Sunday, August 22, 2010

A.B.L.E. Camp

Before summer’s over, I think I’ll have eaten upwards to fifty “yard pears” from my landlord’s property. In July, he and his family began shaking them off the trees and picking them off the ground, and a hefty batch is strewn in a pile on the floor in my refrigerator room (That’s the room with the refrigerator in it.). The pears are kinna tough, but if you put them in the freezer for about twenty minutes (Thank you, Jesse, for teaching me this trick.), they turn perfectly soft and delicious.

But is that what I’m really talking about here? No, not at all. Truth is I feel like I’m in the “eye” of the summer at the moment, as the storm of camps and whatnot have died down, and I’m free to pretty much spend my day as I please. I kinna wanted to get up early today and go hiking, but I decided, after watching Fracture last night, with Anthony Hopkins and Ryan Gosling, that I’d sleep in today. Good decision? That’s debatable, but it was raining this morning, so it wouldn’t’ve been the prettiest hike even if I’d gone.

I am happy, however, for the cooler weather due to the rain. Now, Oğuz isn’t the hottest rayon, but the afternoons can still get pretty steamy in August, so not only do I get to write to you all, but I also get to do it in a more comfortable setting. Not a bad deal, I’d say.

But I’ve been slacking. One of the best things I’ve experienced happened earlier this month, and I haven’t told y’all about it yet. It’s Azerbaijani Boys’ Leadership Experience (A.B.L.E.) camp, and it’s something we plan for all year. Really, it’s many volunteers’ favorite project here in Azerbaijan, and with good reason. In no other place are you in such good company. Let me tell you about it.
Basically, throughout the year, we select, from our respective rayons, promising young men who would benefit from attending a five-day leadership camp. They usually range from ages twelve to seventeen or so. After a lot of fund raising and planning, we bring these young people together at a campsite in Ismayıllı Rayon, which is a real spectacle. Azerbaijani culture doesn’t lend itself much to going to different rayons and getting to know people who aren’t your relatives or classmates. And although it’s a little weird for these boys from all over the country to mix and mingle at first, it really is interesting to see them all together. They’re the cream of the crop, the boys you see in class who’re always raising their hands (Charlie pointed that one out.). It’s wonderful to be around fellows like these, especially when, on a daily basis, you tend to deal with boys who…aren’t such great company.
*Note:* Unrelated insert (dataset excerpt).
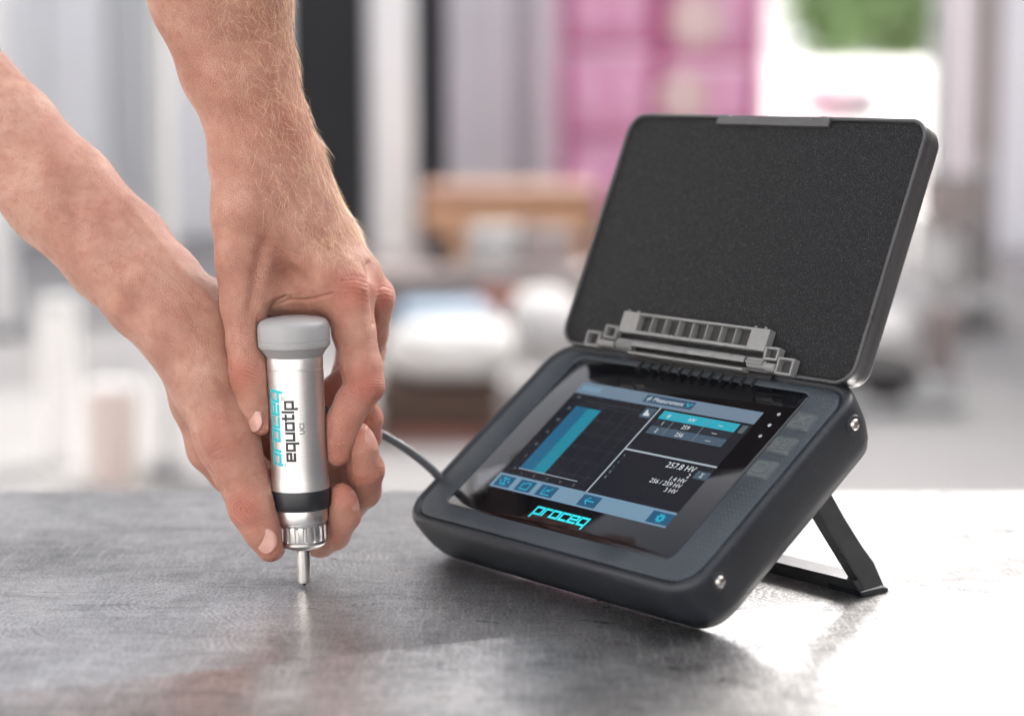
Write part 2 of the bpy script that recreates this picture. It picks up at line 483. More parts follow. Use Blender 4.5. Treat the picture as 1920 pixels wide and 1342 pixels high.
    rect(11, 64, 16.9, 17.4, 'ui_line', 'chart_axis', .07)
    for k, y in enumerate((79.1, 69.2, 58.9, 48.3, 37.5, 27.5, 17.0)):
        txt(str(30 - 5 * k), 3.0, 8.6, y - 1.2, 'ui_dim', .07, 'RIGHT')
    for k, x in enumerate((16.7, 28.0, 40.0, 51.7, 63.6)):
        txt(str(k + 1), 3.0, x, 13.1, 'ui_dim', .07, 'CENTER')
    rect(66.4, 75.4, 72.2, 80.2, 'ui_row', 'chart_button', .07)
    s = MB()
    for k, h in enumerate((4.6, 3, 1.8)): s.box(68.6 + k*1.7, 69.8 + k*1.7, 73.8, 73.8 + h, Z0+.11, Z0+.14)
    T(s).build('chart_icon', M['ui_text'], gl, 0)
    # table of readings
    rect(81.8, 143.4, 73.6, 80.2, 'ui_cyan', 'table_header', .07)
    rect(81.8, 143.4, 67.7, 73.6, 'ui_rowdark', 'table_row', .07)
    rect(81.8, 143.4, 61.5, 67.7, 'ui_row', 'table_row', .07)
    for x in (95.5, 119.8): rect(x - .2, x + .2, 61.5, 80.2, 'ui_dim', 'table_rule', .1)
    for x, y, s_ in ((88.6, 75.4, '#'), (107.6, 75.4, 'HV'), (131, 75.4, '---'), (88.6, 69.2, '1'), (107.6, 69.2, '259'), (131, 69.2, '---'), (88.6, 63.1, '2'), (107.6, 63.1, '256'), (131, 63.1, '---')):
        txt(s_, 4.3, x, y, 'ui_text', .12, 'CENTER')
    for k in range(5): rect(146, 150, 74.0 + k*1.25, 74.6 + k*1.25, 'ui_dim', 'list_icon_line', .07)
    # statistics
    txt('257.8 HV', 6.0, 139.8, 40.4, 'ui_text', .07, 'RIGHT')
    txt('2', 4.6, 139.8, 36.0, 'ui_text', .07, 'RIGHT')
    txt('1.4 HV', 4.6, 139.8, 31.8, 'ui_text', .07, 'RIGHT')
    txt('256 / 259 HV', 4.6, 139.8, 27.8, 'ui_text', .07, 'RIGHT')
    txt('3 HV', 4.6, 139.8, 23.5, 'ui_text', .07, 'RIGHT')
    for y, s_ in ((41.6, 'x'), (36.0, 'n'), (31.8, 's'), (27.8, 'R'), (23.5, 'R')):
        txt(s_, 3.4, 80.6, y, 'ui_dim', .07)
    rect(142, 152.4, 36.6, 42.4, 'ui_row', 'sigma_button', .07)
    txt('\u03a3', 4.2, 147.2, 38.0, 'ui_text', .12, 'CENTER')
    # tool bar buttons
    for x0, x1 in ((2.6, 16.6), (21.6, 35.8), (40.6, 55.6), (77.8, 93), (135.4, 152.4)):
        rect(x0, x1, 1.2, 9.8, 'ui_button', 'tool_button', .09)
    s = MB()
    for a in range(6):
        an = a * math.pi / 3
        s.box(9.4 + 3.6*math.cos(an) - .7, 9.4 + 3.6*math.cos(an) + .7, 5.5 + 2.6*math.sin(an) - .7, 5.5 + 2.6*math.sin(an) + .7, Z0+.14, Z0+.17)
    s.box(8.9, 9.9, 2.6, 8.4, Z0+.14, Z0+.17)
    T(s).build('tool_icon', M['ui_icon'], gl, 0)
    def outline(mb, pts, wdt):
        pts = [Vector(p) for p in pts]
        for a, b_ in zip(pts, pts[1:]):
            d = (b_ - a).normalized() * wdt / 2; nn = Vector((-d.y, d.x))
            q = [a - d - nn, b_ + d - nn, b_ + d + nn, a - d + nn]
            mb.add([(v.x, v.y, Z0 + .15) for v in q], [(0, 1, 2, 3)])
        return mb
    T(outline(MB(), [(25.5,3),(25.5,7.2),(28,7.2),(28.6,8),(32,8),(32,3),(25.5,3)], .7)).build('tool_icon', M['ui_icon'], gl, 0)
    s = outline(MB(), [(45,8.2),(45,2.8),(52,2.8)], .7); outline(s, [(46.6,4.4),(48.4,6.6),(49.6,5.4),(51.6,8.2)], .7)
    T(s).build('tool_icon', M['ui_icon'], gl, 0)
    s = outline(MB(), [(82,5.5),(89,5.5)], .8); outline(s, [(84.6,8),(82,5.5),(84.6,3)], .8)
    T(s).build('tool_icon', M['ui_icon'], gl, 0)
    s = MB(); gp = []
    for k in range(32):
        a = 2*math.pi*k/32; r_ = 3.4 if (k // 2) % 2 else 2.6
        gp.append((144 + r_*math.cos(a), 5.5 + r_*math.sin(a)*.95))
    hole = [(144 + 1.1*math.cos(2*math.pi*k/32), 5.5 + 1.1*math.sin(2*math.pi*k/32)) for k in range(32)]
    s.add([(x, y, Z0+.15) for x, y in gp + hole], [(k, (k+1) % 32, 32 + (k+1) % 32, 32 + k) for k in range(32)])
    T(s).build('tool_icon', M['ui_icon'], gl, 0)
    lg, wdt = logo_mesh('proceq', 5.0, 1.2, 1.5, 2.1, .12)
    k = 44.6 / wdt
    T(lg.map(lambda p: (51.8 + p[0]*k, -11.4 + p[1], Z0 + .06))).build('maker_logo', M['logo'], gl, 0)
    for y in (92, 83.2, 74.4):
        T(MB().lathe([(1.15, Z0+.02), (1.15, Z0+.1), (.9, Z0+.14)], 14, cap1=True, c=(163.3, y, 0))).build('indicator_light', M['led'], gl)
    # keys
    for i, y in enumerate((89.2, 70.0, 51.6)):
        kb = MB(); x0, x1 = 176, 192
        kb.loft([[(x, yy, z) for x, yy in rrect(x0+d, x1-d, y-6.2+d, y+6.2-d, 2.2, 5)] for d, z in ((-.3, 0), (0, .5), (.3, 1.25), (.9, 1.7), (2.0, 1.85))], False, True)
        ko = T(kb).build('key', M['button'], tab)
        ic = MB(); cx = (x0 + x1) / 2
        def ln(a, b_, wd=.7):
            a, b_ = Vector(a), Vector(b_); d = (b_-a).normalized()*wd/2; nn = Vector((-d.y, d.x))
            q = [a-d-nn, b_+d-nn, b_+d+nn, a-d+nn]
            ic.add([(v.x, v.y, 1.9) for v in q] + [(v.x, v.y, 2.2) for v in q], [(4,5,6,7),(0,1,5,4),(1,2,6,5),(2,3,7,6),(3,0,4,7)])
        if i == 0:
            ln((cx-4.5, y-3.4), (cx+4.5, y+3.4)); ln((cx-4.5, y+3.4), (cx+4.5, y-3.4))
            pts = [(cx + 2*math.cos(a*math.pi/4), y + 2*math.sin(a*math.pi/4)) for a in range(9)]
            for a, b_ in zip(pts, pts[1:]): ln(a, b_, .6)
        elif i == 1:
            for sx in (-1, 1):
                for sy in (-1, 1):
                    x, yy = cx + sx*2.9, y + sy*2.2
                    for a, b_ in (((x-1.9, yy-1.4), (x+1.9, yy-1.4)), ((x+1.9, yy-1.4), (x+1.9, yy+1.4)), ((x+1.9, yy+1.4), (x-1.9, yy+1.4)), ((x-1.9, yy+1.4), (x-1.9, yy-1.4))): ln(a, b_, .6)
        else:
            for a, b_ in (((cx-4, y-3), (cx+4, y-3)), ((cx+4, y-3), (cx+4, y+1.4)), ((cx+4, y+1.4), (cx+2, y+3.4)), ((cx+2, y+3.4), (cx-4, y+3.4)), ((cx-4, y+3.4), (cx-4, y-3)), ((cx-1.6, y+3.4), (cx-1.6, y+1.2))): ln(a, b_, .6)
        T(ic).build('key_icon', M['button_icon'], ko, 0)
    # strap studs sunk in the right flank
    for y, z in ((-18.5, -9), (103, -11)):
        st = MB()
        st.lathe([(5.2, BX1+.05), (4.9, BX1+.45), (4.1, BX1+.5), (3.4, BX1-.1), (3.4, BX1-1)], 28, 'x', c=(0, y, z))
        so = T(st).build('stud_socket', M['dark_hinge'], tab)
        hd = MB().lathe([(3.3, BX1-.3), (3.2, BX1+.6), (2.6, BX1+1.5), (1.6, BX1+2.0), (.01, BX1+2.2)], 28, 'x', c=(0, y, z))
        T(hd).build('stud', M['steel'], so)
    # kickstand: two legs and a foot bar
    zt = lambda y: (-48.0 - .5999*y) / .8001
    def leg(x0, x1):
        sec = lambda y0, y1, z: [(x0, y0, z), (x1, y0, z), (x1, y1, z), (x0, y1, z)]
        ks.loft([sec(65, 78.5, -33), sec(65.3, 78.3, -60), sec(66, 79.5, -84), sec(66.5, 81, -98), [(x0, 65, zt(65)+1), (x1, 65, zt(65)+1), (x1, 79, zt(79)+1), (x0, 79, zt(79)+1)]])
    for xa, xb in ((181, 190.5), (-33, -24)):
        ks = MB(); leg(xa, xb)
        o1 = T(ks).build('kickstand_leg', M['stand'], tab, 30)
        bv = o1.modifiers.new('bevel', 'BEVEL'); bv.width = .0012; bv.segments = 2
    fb = MB()
    def bar(xa, xb, y0, y1, up):
        sec_ = lambda x, e: [(x, y0+e, zt(y0+e)+e+.05), (x, y1-e, zt(y1-e)+e+.05), (x, y1+.6-e, zt(y1)+up*.55), (x, y1-2-e, zt(y1)+up+3-e), (x, y0+e, zt(y0)+up-e)]
        fb.loft([sec_(xa, .8), sec_(xa+.8, 0), sec_(xb-.8, 0), sec_(xb, .8)])
    bar(-32, 189.5, 63.5, 77.0, 12)
    T(fb).build('kickstand_foot', M['stand'], tab, 25)
    for xa, xb in ((166, 191.6), (-34, -8)):
        fb = MB(); bar(xa, xb, 62.4, 79.5, 4)
        T(fb).build('rubber_foot', M['rubber'], tab, 25)
    # hinge leaf on the body: row of ribs under the lid edge
    rb = MB()
    for k in range(12): rb.box(34 + k*8.6, 34.8 + k*8.6, 108.5, 114.5, -.4, 2.0)
    rb.box(22, 140, 114, 117, .1, 2.2)
    T(rb).build('hinge_rib_row', M['dark_hinge'], tab, 0)
make_tablet()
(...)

And seeing them in a totally new environment, away from their parents and daytime T.V., is reassuring for me. It gives them a chance to be themselves, to just be around other boys like them, free of life’s daily distractions, and the purpose of the camp lends to that even more.

With the help of F.L.E.X. alumni (F.L.E.X. is a program for free high school study in the United States.), we structure each day so that the kids get a little taste of everything. In the mornings, we have lessons about community, leadership, service, teamwork, etc. In the afternoons, we have guest speakers come and talk to the boys about any of a number of things, like the environment, creativity, gender issues, etc. And among these more serious activities, we also play plenty of games and enjoy each other’s company at meals and a few bonfires.

Really, it just takes these boys out of the box. I mean, camp stuff like this is commonplace in America. Chances are most of the folks reading this entry have been to camp, where you play sports, eat s’mores, and talk about leadership. But that ain’t on the daily agenda for these boys, whose days are structured around school, afternoon tutoring, and watching T.V., as far as I can tell. And some take to it better than others, I must admit. Some get right in the thick of things and make new friends right away, and others hang out on the fringes, taking a little time to get into it. But in that case, I’d say they’re like young men just about anywhere. Camp brings those qualities out and helps people discover new ones. It’s a beautiful site. It affected me too, as I hadn’t been in an environment like that since Camp Deerwood in New Hampshire and St. Stephen’s Family Camp at Mustang Island. I enjoyed it fully.

Hopefully this project’ll continue as long as Peace Corps stays in Azerbaijan. It’s a goodun.